According to research conducted by the University of Wageningen, the Netherlands is home to between 135,000 and 1.2 million feral cats. The animals eat rodents, birds and insects and pose a threat to endangered species, scientists say.

Friesland and Utrecht are currently the only two provinces in the Netherlands to allow the cull of cats that have become wild. According to a spokesman for the Utrecht provincial authorities, the aim of the cull is to prevent the animals from disturbing the ‘ecological balance’.

The Frisian provincial authorities are mainly worried about the meadow birds, such as godwits and lapwings. Killing cats is ‘extremely unfortunate’ but ‘it’s much more unfortunate that our meadow birds are being eaten,’ said provincial councilor Johannes Kramer.

Structural problem

According to bird protection organization Vogelbescherming, feral cats are a threat to birds but shooting them is not a structural solution as it doesn’t prevent more cats from becoming feral. Every holiday season cats are turned out or dumped and efforts to force owners to mark their animals with microchips have so far come to nothing.

Groningen provincial authorities will vote on a cull ‘when necessary’ in December but want to focus on prevention as well.
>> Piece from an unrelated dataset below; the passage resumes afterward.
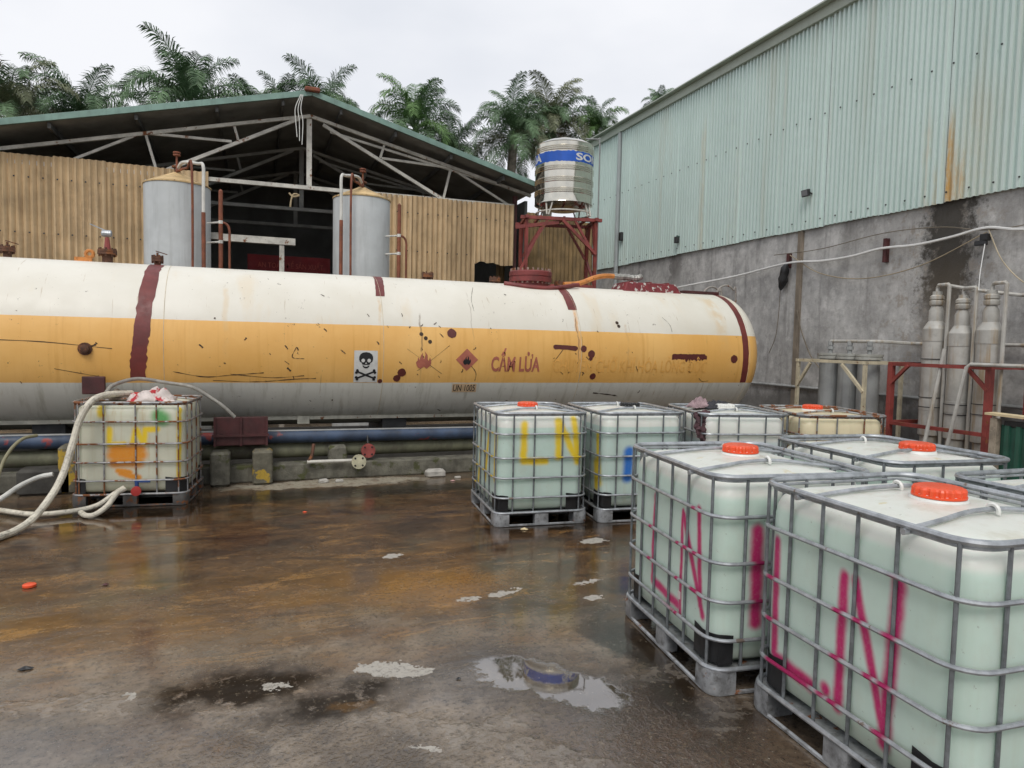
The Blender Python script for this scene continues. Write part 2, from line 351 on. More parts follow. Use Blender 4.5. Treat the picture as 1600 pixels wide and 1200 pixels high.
    ro = mth(nt, 'ADD', mth(nt, 'MULTIPLY', mth(nt, 'SUBTRACT', 1.0, wet), 0.22), 0.055)
    ro = mth(nt, 'ADD', ro, mth(nt, 'MULTIPLY', sstep(nt, n3, 0.35, 0.8), 0.10))
    ro = mth(nt, 'MAXIMUM', ro, mth(nt, 'MULTIPLY', mx_(flakes, dry), 0.7))
    ro = mth(nt, 'MAXIMUM', ro, mth(nt, 'MULTIPLY', moss, .7))
    p1 = mx_(ell(1.38, 3.52, 0.30, 0.20, -40, 0.82, 1.0, False), ell(1.62, 3.25, 0.33, 0.20, -50, 0.82, 1.0, False))
    p2 = ell(-0.9, 7.7, 1.5, 0.5, -4, 0.5, 1.1)
    p3 = ell(0.2, 3.50, 0.42, 0.10, 8, 0.7, 1.0)
    pz = mx_(p1, mth(nt, 'MULTIPLY', p2, 0.75), mth(nt, 'MULTIPLY', p3, 0.0))
    ro = mth(nt, 'ADD', mth(nt, 'MULTIPLY', ro, mth(nt, 'SUBTRACT', 1.0, pz)), mth(nt, 'MULTIPLY', pz, 0.012))
    lk(nt, ro, b.inputs['Roughness'])
    lk(nt, mth(nt, 'ADD', mth(nt, 'ADD', 1.5, mth(nt, 'MULTIPLY', wet, .35)), mth(nt, 'SUBTRACT', mth(nt, 'MULTIPLY', pz, 1.3), mth(nt, 'MULTIPLY', moss, .55))), b.inputs['IOR'])
    wv = nd(nt, 'ShaderNodeTexWave', {'Vector': nd(nt, 'ShaderNodeMapping', {'Vector': wcf, 'Rotation': (0, 0, R(38))}).outputs[0], 'Scale': 5.5, 'Distortion': 4.0, 'Detail': 3.0, 'Detail Scale': 2.5})
    tread = mth(nt, 'MULTIPLY', wv.outputs['Fac'], mx_(ell(0.55, 3.0, 1.3, 0.38, -18, 0.3, 1.1), ell(1.9, 2.6, 0.5, 0.7, 10, 0.3, 1.1)))
    h = mth(nt, 'ADD', mth(nt, 'MULTIPLY', n3, 0.40), mth(nt, 'MULTIPLY', n4, 0.75))
    h = mth(nt, 'MULTIPLY', h, sstep(nt, wet, 0.0, 1.0, 1.15, 0.45))
    h = mth(nt, 'ADD', h, mth(nt, 'ADD', mth(nt, 'MULTIPLY', tread, 1.0), mth(nt, 'MULTIPLY', lug, 2.2)))
    h = mth(nt, 'MULTIPLY', h, mth(nt, 'SUBTRACT', 1.0, mth(nt, 'MULTIPLY', pz, 0.985)))
    bump(nt, b, h, 0.28, 0.012)
    return m
g = MB()
xs = [-120, -40, -12, -6, -3, 0, 3, 6, 12, 40, 120]; ys = [-120, -40, -8, 0, 2, 4, 6, 9, 14, 30, 60, 140]
g.add([(x, y, 0) for y in ys for x in xs], [(j*len(xs)+i, j*len(xs)+i+1, (j+1)*len(xs)+i+1, (j+1)*len(xs)+i) for j in range(len(ys)-1) for i in range(len(xs)-1)])
structure('ground', g, ground_material())

# ------------------------------------------------------------------ warehouse on the right
def clad_material():
    m, nt, b = new_mat('mint_green_cladding')
    co = nd(nt, 'ShaderNodeTexCoord').outputs['Object']
    sep = nd(nt, 'ShaderNodeSeparateXYZ', {0: co})
    y, z = sep.outputs['Y'], sep.outputs['Z']          # root stands at the foot of the wall
    c = mixc(nt, sstep(nt, noise(nt, co, 0.9, 5, 0.6, stretch=(1, 1, 0.35)), 0.3, 0.7), (0.56, 0.675, 0.635), (0.62, 0.735, 0.695))
    c = mixc(nt, mth(nt, 'MULTIPLY', sstep(nt, noise(nt, co, 3.0, 5, 0.65, stretch=(1, 1, 0.07)), 0.50, 0.72), 0.30), c, (0.50, 0.46, 0.36))
    # rust run below a failed screw
    rn_ = noise(nt, co, 14, 4, .7, stretch=(1, 1.6, .3))
    def run(yc, w, z0, z1, k):
        wig = mth(nt, 'MULTIPLY', mth(nt, 'SUBTRACT', noise(nt, co, 5, 3, 0.5, stretch=(1, 1, .5)), 0.5), 0.25)
        a = mth(nt, 'ABSOLUTE', mth(nt, 'ADD', mth(nt, 'SUBTRACT', y, yc), mth(nt, 'MULTIPLY', wig, .45)))
        v = mth(nt, 'MULTIPLY', sstep(nt, z, z0, z0 - 0.02 + 0.03), sstep(nt, z, z1, z1 - 0.9))
        return mth(nt, 'MULTIPLY', mth(nt, 'MULTIPLY', sstep(nt, a, w, w * 0.1), v), mth(nt, 'MULTIPLY', sstep(nt, rn_, .30, .60, .35, 1.0), k))
    for yc, w, z1, k in ((7.74, 0.085, 5.7, 1.0), (7.66, 0.15, 5.3, 0.6), (7.52, 0.05, 5.2, 0.6), (7.95, 0.045, 5.0, 0.5), (8.12, 0.08, 6.0, 0.25), (14.0, 0.12, 7.5, 0.22), (7.3, 0.5, 6.2, 0.15)):
        c = mixc(nt, run(yc, w, 4.0, z1, k), c, (0.58, 0.31, 0.05))
    lk(nt, c, b.inputs['Base Color']); b.inputs['Roughness'].default_value = 0.45
    return m
CLAD = clad_material()
def wall_material():
    m, nt, b = new_mat('stained_render_wall')
    co = nd(nt, 'ShaderNodeTexCoord').outputs['Object']
    sep = nd(nt, 'ShaderNodeSeparateXYZ', {0: co}); y, z = sep.outputs['Y'], sep.outputs['Z']
    n1 = noise(nt, co, 1.3, 8, 0.68, stretch=(1, 1, 0.7)); n2 = noise(nt, co, 5, 7, 0.72); n3 = noise(nt, co, 17, 6, 0.72)
    c = mixc(nt, sstep(nt, n1, 0.32, 0.68), (0.30, 0.293, 0.283), (0.57, 0.56, 0.54))
    c = mixc(nt, mth(nt, 'MULTIPLY', sstep(nt, n2, 0.44, 0.70), 0.6), c, (0.23, 0.226, 0.218))
    c = mixc(nt, mth(nt, 'MULTIPLY', sstep(nt, noise(nt, co, 3.5, 6, 0.7, off=(3, 8, 1)), 0.52, 0.74), 0.55), c, (0.72, 0.705, 0.68))
    c = mixc(nt, mth(nt, 'MULTIPLY', sstep(nt, n3, 0.55, 0.75), 0.35), c, (0.19, 0.185, 0.178))
    st = sstep(nt, noise(nt, co, 2.6, 6, 0.65, stretch=(1, 1.6, 0.12), off=(2, 5, 2)), 0.52, 0.75)
    c = mixc(nt, mth(nt, 'MULTIPLY', st, 0.6), c, (0.13, 0.122, 0.115))
    # warm bare patches and the black mould run below the rusted cladding
    wb = mth(nt, 'MULTIPLY', sstep(nt, n2, 0.52, 0.60), sstep(nt, mth(nt, 'ABSOLUTE', mth(nt, 'SUBTRACT', y, 7.9)), 1.6, 0.3))
    c = mixc(nt, mth(nt, 'MULTIPLY', wb, 0.40), c, (0.30, 0.235, 0.165))
    def mould(yc, w, ztop, zbot, k):
        a = mth(nt, 'ABSOLUTE', mth(nt, 'SUBTRACT', y, yc))
        a = mth(nt, 'ADD', a, mth(nt, 'MULTIPLY', mth(nt, 'SUBTRACT', n2, 0.5), 0.9 * w / 0.4))
        a = mth(nt, 'ADD', a, mth(nt, 'MULTIPLY', mth(nt, 'SUBTRACT', n3, 0.5), 0.35))
        v = mth(nt, 'MULTIPLY', sstep(nt, z, zbot - 0.5, zbot + 0.5), sstep(nt, z, ztop + 0.6, ztop - 0.3))
        return mth(nt, 'MULTIPLY', mth(nt, 'MULTIPLY', sstep(nt, a, w, w * 0.35), v), k)
    c = mixc(nt, mould(7.72, 0.60, 4.5, 2.5, 0.93), c, (0.030, 0.025, 0.018))
    c = mixc(nt, mould(7.75, 0.55, 3.0, 1.2, 0.55), c, (0.10, 0.078, 0.052))
    c = mixc(nt, mould(15.1, 0.40, 4.5, 3.4, 0.6), c, (0.06, 0.052, 0.045))
    c = mixc(nt, mould(9.6, 0.30, 4.5, 3.6, 0.45), c, (0.08, 0.072, 0.062))
    foot = mth(nt, 'MULTIPLY', sstep(nt, mth(nt, 'ADD', z, mth(nt, 'MULTIPLY', n1, 0.7)), 1.55, 1.15), 0.72)
    c = mixc(nt, foot, c, (0.065, 0.060, 0.055))
    lk(nt, c, b.inputs['Base Color']); b.inputs['Roughness'].default_value = 0.88
    bump(nt, b, mth(nt, 'ADD', n2, mth(nt, 'MULTIPLY', n3, 0.5)), 0.35, 0.03)
    return m
WH = thing('warehouse', (10.0, 0.0, 0.0), 'long warehouse with mint green ribbed cladding above a stained grey concrete wall', 'building')
w = MB(); w.box((10.15, 9.0, 2.1), (0.30, 24.0, 4.2)); w.build('concrete_wall', wall_material(), WH, 0)
def trap_sheet(y0, y1, z0, z1, pitch, amp, x):
    """ribbed sheet facing -X; ribs vertical"""
    mb = MB(); pts = []; tail = .035 if y1-y0 > .9 else 0.0; n = max(1, round((y1-y0-tail)/pitch)); p = (y1-y0-tail)/n
    for i in range(n):
        s = y0 + i*p
        pts += [(x, s), (x, s+p*0.44), (x-amp, s+p*0.52), (x-amp, s+p*0.90)]
    if tail: pts.append((x, y1-tail))
    pts.append((x, y1))
    for xx, yy in pts: mb.v += [(xx, yy, z0), (xx, yy, z1)]
    mb.f = [(2*i, 2*i+1, 2*i+3, 2*i+2) for i in range(len(pts)-1)]
    return mb
ysh = -3.0 + 0.007; k = 0
while ysh < 20.9:
    y1 = min(ysh + 1.2, 21.0)
    trap_sheet(ysh + 0.002, y1 - 0.002, 4.16 - 0.012*(k % 2), 7.99, 0.11, 0.042, 9.965 - 0.004*(k % 2)).build('cladding_sheet', CLAD, WH, 0)
    ysh += 1.2; k += 1
f = MB(); f.box((10.06, 9.0, 6.08), (0.06, 24.0, 3.76)); f.build('sheet_backing', DARK_STEEL, WH, 0)
f = MB(); f.box((9.93, 9.0, 8.085), (0.13, 24.3, 0.20)); fa = f.build('fascia', CLAD_FASCIA, WH, 0, bevel=0.01)
f = MB(); f.box((9.86, 9.0, 8.20), (0.26, 24.4, 0.035)); f.build('gutter_lip', CLAD_FASCIA, WH, 0, bevel=0.006)
f = MB(); f.add([(9.80, -3.2, 8.235), (9.80, 21.2, 8.235), (24, 21.2, 9.7), (24, -3.2, 9.7), (9.80, -3.2, 8.222), (9.80, 21.2, 8.222), (24, 21.2, 9.68), (24, -3.2, 9.68)],
                [(0,3,2,1), (4,5,6,7), (0,1,5,4), (1,2,6,5), (2,3,7,6), (3,0,4,7)]); f.build('roof_sheet', ROOF_GREEN, WH, 0)
f = MB(); f.box((17.1, 20.9, 4.05), (13.6, 0.12, 8.1)); f.build('end_wall', CLAD, WH, 0)
f = MB(); f.tube([(9.89, 18.0, 7.97), (9.89, 18.02, 0.0)], 0.06, 10); f.build('downpipe', weathered('downpipe_grey', (0.34, 0.37, 0.37), 0.5, 0, .1, 2), WH)
f = MB(); f.box((9.985, 10.79, 2.09), (0.05, 0.13, 4.14)); f.build('joint_strip', weathered('brown_joint_board', (0.23, 0.19, 0.145), 0.85, 0, .2, 3, streak=.4), WH, 0, bevel=0.004)
sm = MB()
for zz in (4.30, 6.23):
    yy = -2.7
    while yy < 20.8:
        sm.lathe([(0.016, 0), (0.012, 0.012)], 6, (9.918, yy, zz), 'X'); yy += 0.36
for i, v in enumerate(sm.v): sm.v[i] = (9.918 - abs(v[0]-9.918), v[1], v[2])
so = sm.build('screws', DARK_STEEL, WH); so['kind'] = 'stuff'
f = MB(); f.tube([(9.96, 4.0, 1.108), (9.96, 20.0, 1.108)], 0.028, 8); f.build('low_conduit', PVC_DARK, WH)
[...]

Zeeland, too, is considering a cull, the NRC said.

Noord-Brabant, Flevoland, Noord- and Zuid-Holland abolished the hunt of feral cats in 2016. In Brabant some 2,853 cats were killed between 2012 and 2016. The provinces now favor a TNR – Trap, Neuter and Return – approach although that too is contentious.

Infertile

According to a spokesman for the Limburg provincial authorities, which did not adopt TNR, ‘the chances that sufficient animals would be made infertile so as to lower the population are slim’. Cat hunter Jan Pieter Spierenburg doubts the method will help because it does not stop the animals from hunting.

The article in the NRC has prompted the Partij voor de Dieren, PVV and SP to ask agriculture minister Carola Schouten for a complete ban on culling feral cats.